Ugwu turned to Jessica Fjeld of the leftist Berkman Klein Center for Internet and Society at Harvard, who complained Google was taking a "hardline" posture and "compared Google Podcasts’ positioning to that of Parler, the largely unregulated social network that was a hotbed for disinformation and extremist groups before the largest tech companies turned away from it." She wants Google to constrain content for "safety and respect."
Ugwu is only the latest Times journalist to become hot on censorship (or “content moderation”) a strange spot for a journalist and presumed advocate of free expression.
In the early days, content moderation in podcasting was virtually nonexistent….But not all of those voices, part of a chorus of more than one million podcasts in existence today, were virtuous. And with more popularity -- 80 million Americans listened to a podcast at least once a week in 2020, according to Edison Research -- came more scrutiny.
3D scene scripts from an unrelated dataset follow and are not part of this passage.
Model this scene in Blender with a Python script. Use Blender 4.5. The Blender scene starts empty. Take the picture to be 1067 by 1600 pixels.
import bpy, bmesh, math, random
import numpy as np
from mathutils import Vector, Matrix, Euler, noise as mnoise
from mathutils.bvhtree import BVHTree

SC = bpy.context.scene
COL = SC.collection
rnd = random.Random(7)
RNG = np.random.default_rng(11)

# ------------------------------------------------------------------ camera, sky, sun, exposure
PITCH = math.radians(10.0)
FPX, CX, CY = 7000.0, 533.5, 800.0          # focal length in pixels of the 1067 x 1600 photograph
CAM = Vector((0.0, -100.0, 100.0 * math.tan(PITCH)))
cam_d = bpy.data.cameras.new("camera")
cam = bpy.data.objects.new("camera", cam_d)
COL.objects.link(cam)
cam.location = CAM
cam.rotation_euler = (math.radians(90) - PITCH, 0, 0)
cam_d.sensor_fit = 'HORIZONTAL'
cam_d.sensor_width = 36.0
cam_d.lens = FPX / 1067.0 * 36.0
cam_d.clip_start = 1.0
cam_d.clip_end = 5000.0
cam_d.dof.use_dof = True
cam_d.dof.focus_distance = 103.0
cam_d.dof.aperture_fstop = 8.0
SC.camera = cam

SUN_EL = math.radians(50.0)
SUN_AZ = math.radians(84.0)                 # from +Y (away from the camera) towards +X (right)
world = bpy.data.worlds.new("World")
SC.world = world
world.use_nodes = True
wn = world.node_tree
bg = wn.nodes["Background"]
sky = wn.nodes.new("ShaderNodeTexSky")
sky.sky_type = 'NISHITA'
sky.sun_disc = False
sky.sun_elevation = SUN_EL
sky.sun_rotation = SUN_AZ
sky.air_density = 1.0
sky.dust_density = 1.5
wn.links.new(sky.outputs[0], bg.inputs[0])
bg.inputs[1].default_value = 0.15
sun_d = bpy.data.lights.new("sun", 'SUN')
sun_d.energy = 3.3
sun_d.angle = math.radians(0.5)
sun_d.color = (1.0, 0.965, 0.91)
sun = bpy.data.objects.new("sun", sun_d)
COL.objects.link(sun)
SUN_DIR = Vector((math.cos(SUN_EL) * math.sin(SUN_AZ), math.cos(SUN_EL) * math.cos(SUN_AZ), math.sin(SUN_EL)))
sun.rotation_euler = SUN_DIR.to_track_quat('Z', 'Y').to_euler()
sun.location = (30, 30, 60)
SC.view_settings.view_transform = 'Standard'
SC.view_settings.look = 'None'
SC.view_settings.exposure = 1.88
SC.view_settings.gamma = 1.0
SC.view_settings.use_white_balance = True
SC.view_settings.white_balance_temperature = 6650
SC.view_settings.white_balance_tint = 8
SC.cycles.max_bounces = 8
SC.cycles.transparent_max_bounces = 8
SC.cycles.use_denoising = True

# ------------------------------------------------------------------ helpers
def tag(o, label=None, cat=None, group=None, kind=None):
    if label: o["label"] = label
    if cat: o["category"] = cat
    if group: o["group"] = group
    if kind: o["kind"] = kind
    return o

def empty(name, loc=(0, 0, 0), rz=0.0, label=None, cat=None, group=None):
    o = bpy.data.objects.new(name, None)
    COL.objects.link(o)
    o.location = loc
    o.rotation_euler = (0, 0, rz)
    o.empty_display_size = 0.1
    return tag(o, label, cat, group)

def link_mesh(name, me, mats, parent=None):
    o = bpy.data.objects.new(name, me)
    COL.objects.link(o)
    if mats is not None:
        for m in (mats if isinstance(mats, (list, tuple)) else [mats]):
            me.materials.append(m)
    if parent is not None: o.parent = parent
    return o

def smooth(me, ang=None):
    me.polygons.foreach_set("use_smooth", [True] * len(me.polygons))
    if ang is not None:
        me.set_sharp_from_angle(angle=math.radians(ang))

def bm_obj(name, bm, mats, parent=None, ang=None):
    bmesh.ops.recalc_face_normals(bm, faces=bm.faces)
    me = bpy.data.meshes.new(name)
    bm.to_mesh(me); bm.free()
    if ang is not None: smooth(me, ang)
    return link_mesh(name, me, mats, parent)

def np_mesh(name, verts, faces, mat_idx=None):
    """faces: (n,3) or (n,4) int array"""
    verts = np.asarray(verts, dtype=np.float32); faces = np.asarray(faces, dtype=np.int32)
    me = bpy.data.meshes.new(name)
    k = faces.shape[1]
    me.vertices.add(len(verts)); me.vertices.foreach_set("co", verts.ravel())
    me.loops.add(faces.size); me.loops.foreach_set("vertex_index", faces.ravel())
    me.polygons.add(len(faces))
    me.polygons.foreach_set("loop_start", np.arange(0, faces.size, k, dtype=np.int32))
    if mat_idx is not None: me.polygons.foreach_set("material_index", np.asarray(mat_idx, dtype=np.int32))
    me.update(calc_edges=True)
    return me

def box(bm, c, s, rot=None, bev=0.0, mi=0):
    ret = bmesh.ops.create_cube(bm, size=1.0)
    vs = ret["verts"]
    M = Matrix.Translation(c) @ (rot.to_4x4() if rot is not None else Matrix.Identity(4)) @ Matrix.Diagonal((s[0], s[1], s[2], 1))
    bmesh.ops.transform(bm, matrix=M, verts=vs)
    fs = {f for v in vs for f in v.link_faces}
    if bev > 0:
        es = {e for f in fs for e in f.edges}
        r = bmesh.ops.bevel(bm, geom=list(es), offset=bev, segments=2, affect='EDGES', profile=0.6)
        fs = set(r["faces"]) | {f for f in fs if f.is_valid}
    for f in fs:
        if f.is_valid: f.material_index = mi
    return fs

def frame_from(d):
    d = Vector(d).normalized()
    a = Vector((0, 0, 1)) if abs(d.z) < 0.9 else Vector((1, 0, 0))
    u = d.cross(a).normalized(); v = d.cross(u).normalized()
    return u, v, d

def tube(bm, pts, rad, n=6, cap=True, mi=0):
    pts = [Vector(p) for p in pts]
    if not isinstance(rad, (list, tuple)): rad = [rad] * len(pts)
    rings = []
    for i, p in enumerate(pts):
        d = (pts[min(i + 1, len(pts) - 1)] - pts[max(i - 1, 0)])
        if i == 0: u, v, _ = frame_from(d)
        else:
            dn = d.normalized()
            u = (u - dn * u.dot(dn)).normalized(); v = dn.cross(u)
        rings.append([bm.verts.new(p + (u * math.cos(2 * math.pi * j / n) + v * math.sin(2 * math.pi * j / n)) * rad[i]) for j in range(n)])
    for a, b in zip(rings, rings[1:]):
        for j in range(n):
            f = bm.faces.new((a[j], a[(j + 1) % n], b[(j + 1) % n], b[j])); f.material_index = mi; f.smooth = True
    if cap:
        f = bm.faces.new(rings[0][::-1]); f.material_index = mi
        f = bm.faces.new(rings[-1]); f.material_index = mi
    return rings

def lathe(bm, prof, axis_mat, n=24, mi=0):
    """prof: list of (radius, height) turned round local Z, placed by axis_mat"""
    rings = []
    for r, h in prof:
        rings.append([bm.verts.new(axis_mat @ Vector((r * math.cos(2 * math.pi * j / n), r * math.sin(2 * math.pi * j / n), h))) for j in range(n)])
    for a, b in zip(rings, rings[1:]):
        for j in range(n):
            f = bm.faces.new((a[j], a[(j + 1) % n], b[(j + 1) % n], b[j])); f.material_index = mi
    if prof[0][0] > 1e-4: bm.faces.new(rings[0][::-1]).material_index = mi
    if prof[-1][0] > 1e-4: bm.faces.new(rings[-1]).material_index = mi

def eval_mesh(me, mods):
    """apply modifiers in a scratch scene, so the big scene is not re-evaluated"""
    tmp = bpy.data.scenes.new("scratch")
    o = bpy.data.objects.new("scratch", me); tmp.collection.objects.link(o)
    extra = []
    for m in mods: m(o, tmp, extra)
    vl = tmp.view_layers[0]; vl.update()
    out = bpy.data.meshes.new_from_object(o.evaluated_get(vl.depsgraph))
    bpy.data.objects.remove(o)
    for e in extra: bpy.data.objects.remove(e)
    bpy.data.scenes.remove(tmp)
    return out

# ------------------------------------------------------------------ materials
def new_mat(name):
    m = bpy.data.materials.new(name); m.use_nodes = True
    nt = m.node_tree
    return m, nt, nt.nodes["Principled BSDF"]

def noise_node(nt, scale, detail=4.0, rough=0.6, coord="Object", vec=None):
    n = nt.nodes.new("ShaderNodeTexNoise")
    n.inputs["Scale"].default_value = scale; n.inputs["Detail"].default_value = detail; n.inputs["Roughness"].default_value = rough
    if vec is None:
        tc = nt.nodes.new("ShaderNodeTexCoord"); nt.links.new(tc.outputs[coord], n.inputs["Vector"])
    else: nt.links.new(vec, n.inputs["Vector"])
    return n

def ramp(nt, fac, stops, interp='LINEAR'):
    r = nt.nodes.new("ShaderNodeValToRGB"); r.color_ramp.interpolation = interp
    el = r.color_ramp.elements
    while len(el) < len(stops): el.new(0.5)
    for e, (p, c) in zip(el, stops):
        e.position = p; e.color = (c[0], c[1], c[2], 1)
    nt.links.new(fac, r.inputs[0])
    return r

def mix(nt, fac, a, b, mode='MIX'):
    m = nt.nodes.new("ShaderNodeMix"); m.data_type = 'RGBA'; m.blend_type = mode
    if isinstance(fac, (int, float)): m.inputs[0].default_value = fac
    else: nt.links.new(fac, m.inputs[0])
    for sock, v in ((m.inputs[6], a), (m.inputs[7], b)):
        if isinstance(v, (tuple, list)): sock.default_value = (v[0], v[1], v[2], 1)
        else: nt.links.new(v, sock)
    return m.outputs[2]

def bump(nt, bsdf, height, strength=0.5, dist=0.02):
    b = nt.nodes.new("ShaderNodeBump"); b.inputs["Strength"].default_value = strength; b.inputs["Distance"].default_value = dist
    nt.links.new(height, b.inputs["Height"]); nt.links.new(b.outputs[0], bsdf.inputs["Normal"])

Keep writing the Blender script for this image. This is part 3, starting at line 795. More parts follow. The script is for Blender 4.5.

Now imagine if all this scrutiny came back around on the Times and its fraudulent "Caliphate" series of podcasts with a fake member of ISIS. That, of course, goes unmentioned in this story. "Lax moderation" was certainly their sin!
Ugwu quoted no conservative opposed to the "aggressive moderation" of Big Tech, but there was a debate of sorts.
Keri Hoffman, the chief executive of PRX, a distributor of public radio programs, said "If radio was like talking into a great big pipe, podcasts are like talking into a cocktail straw."
But Ugwu worried that "the insular, self-selecting nature of podcast communities creates its own challenges."
Michael Edison Hayden, a senior investigative reporter with the Southern Poverty Law Center, said that podcasts were a “fundamental building block” of the deadly “Unite the Right” rally in Charlottesville, Va., in 2017, helping organizers who had been banned from more mainstream platforms cultivate a national following.
“Podcasts were instrumental in radicalizing and galvanizing that movement,” he said.
The Times is still unwilling to examine whether the SPLC is a corrupt organization whose "hate group" evidence can be very questionable. It might even be..."misinforming" people.